Both playwrights are also actors, with Norris having appeared at the Royal Court in Remembrance Day earlier this year.

This year’s Young Writers’ Festival, which features staged readings, workshops, shorts and special events, was opened up to writers as young as eight, with Royal Court playwrights including Payne and EV Crowe working with 75 young people on a six-week writing programme.

One successful product of the Festival is Agbaje, whose debut play Gone Too Far premiered at the Royal Court in 2007 and won an Olivier Award. She now returns with Belong (26 April to 26 May), a collaboration with leading British African theatre company Tiata Fahodzi, which centres on a British MP who escapes political heat in London by fleeing to Nigeria, where he gets caught up in a whole new power game.

Belong is directed by Royal Court regular Indhu Rubasingham, whose work at the venue includes Disconnect, Sugar Mummies and Free Outgoing.

The Upstairs season concludes with Franzmann’s second play The Witness (1 to 30 June), a dark thriller about a girl who was adopted by a photographer from her native Rwanda.
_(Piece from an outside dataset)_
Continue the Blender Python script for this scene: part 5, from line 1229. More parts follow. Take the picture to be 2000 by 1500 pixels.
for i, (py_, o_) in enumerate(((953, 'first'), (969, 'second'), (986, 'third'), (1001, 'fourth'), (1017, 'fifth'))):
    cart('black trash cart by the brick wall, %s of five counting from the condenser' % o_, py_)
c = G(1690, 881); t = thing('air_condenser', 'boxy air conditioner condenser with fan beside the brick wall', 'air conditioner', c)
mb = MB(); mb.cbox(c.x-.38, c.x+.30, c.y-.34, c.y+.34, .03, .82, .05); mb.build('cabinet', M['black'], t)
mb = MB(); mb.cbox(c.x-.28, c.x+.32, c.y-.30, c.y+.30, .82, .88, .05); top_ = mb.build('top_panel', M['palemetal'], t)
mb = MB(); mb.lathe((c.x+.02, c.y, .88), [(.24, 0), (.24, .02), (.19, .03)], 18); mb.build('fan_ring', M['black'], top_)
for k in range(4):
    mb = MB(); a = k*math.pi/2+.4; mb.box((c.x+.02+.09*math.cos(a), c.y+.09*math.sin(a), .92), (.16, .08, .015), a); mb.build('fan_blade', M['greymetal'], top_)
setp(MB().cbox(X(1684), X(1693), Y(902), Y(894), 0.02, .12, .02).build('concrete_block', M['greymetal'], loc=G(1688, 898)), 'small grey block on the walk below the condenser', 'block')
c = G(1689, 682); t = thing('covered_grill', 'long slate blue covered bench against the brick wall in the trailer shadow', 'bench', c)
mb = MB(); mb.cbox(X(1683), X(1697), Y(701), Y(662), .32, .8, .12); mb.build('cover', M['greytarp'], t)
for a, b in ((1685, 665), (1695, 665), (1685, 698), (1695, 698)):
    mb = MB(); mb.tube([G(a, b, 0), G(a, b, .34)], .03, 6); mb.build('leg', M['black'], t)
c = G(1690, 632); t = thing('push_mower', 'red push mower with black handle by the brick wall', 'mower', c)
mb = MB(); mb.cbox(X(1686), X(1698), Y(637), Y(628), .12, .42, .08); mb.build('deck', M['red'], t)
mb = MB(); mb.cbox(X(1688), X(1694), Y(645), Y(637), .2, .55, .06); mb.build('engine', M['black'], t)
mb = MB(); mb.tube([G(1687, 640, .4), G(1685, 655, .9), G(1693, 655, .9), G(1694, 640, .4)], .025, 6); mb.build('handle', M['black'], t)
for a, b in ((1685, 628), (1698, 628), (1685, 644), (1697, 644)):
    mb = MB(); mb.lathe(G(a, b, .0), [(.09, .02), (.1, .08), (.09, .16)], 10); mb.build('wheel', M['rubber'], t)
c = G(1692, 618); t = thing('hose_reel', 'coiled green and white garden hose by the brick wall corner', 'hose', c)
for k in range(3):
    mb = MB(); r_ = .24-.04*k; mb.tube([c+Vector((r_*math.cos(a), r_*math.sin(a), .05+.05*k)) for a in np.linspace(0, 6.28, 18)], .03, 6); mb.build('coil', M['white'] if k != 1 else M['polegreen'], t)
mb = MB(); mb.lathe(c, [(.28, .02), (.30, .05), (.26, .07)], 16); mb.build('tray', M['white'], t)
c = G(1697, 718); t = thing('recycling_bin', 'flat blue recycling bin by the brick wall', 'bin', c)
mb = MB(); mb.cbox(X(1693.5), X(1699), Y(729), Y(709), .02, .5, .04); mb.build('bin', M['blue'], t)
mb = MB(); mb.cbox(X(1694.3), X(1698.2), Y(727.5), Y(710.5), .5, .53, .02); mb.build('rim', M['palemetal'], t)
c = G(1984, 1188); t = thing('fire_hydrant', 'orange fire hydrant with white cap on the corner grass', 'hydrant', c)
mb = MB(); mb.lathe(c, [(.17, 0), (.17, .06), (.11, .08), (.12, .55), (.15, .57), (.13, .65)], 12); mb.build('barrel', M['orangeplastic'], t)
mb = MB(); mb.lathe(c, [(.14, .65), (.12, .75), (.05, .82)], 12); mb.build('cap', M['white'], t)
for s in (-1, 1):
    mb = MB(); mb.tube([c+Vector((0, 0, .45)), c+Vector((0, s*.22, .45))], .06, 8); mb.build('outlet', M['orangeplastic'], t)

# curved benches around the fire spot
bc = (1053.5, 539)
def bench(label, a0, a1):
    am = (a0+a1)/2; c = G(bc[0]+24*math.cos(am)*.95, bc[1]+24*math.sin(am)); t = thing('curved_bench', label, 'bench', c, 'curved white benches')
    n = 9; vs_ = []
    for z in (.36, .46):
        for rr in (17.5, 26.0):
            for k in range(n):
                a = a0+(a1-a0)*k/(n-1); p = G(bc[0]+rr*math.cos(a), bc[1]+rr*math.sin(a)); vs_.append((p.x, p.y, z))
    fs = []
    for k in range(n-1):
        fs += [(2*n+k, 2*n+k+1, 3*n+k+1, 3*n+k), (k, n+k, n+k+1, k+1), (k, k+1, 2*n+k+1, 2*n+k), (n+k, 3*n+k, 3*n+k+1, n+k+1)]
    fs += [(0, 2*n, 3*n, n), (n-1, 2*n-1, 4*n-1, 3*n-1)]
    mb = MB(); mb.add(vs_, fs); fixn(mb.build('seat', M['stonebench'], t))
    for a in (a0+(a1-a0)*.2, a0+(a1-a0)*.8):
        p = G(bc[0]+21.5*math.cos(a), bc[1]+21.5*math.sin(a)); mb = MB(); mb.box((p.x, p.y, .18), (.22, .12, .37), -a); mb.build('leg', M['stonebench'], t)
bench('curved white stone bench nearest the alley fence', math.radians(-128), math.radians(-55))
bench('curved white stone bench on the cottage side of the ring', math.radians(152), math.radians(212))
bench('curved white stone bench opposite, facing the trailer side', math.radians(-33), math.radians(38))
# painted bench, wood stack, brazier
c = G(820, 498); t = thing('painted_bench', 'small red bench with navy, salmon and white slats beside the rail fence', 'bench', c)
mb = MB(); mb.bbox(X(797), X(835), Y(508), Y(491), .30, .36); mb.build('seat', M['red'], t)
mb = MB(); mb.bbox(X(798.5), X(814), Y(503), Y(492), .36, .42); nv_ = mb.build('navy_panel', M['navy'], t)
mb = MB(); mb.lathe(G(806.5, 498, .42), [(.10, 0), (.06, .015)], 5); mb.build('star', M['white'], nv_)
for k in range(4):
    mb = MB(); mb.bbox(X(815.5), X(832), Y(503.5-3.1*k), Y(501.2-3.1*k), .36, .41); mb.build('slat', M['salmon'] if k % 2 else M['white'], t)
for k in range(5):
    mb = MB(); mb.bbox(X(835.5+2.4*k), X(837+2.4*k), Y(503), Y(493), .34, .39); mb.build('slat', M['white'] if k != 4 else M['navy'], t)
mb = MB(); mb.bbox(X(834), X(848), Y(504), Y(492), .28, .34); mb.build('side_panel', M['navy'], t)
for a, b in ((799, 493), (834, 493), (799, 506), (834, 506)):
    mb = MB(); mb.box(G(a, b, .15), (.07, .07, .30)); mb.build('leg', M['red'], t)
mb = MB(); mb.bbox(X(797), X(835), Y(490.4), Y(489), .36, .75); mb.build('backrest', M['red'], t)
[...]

Years later in a dark room of a Hampstead house, a long hidden secret is exposed.

Drama teacher Franzmann’s debut play, Mogadishu, premiered in Manchester and transferred to the Lyric Hammersmith earlier this year, winning her the 2010 George Devine Award.

Also included in the new season – though exact details are yet to be announced – is a new project on the environment directed by National Theatre Associate Katie Mitchell, whose previous work at the Royal Court includes The City and Wastwater.

The new season kicks off following autumn shows Haunted Child (Downstairs) and The Westbridge (Upstairs).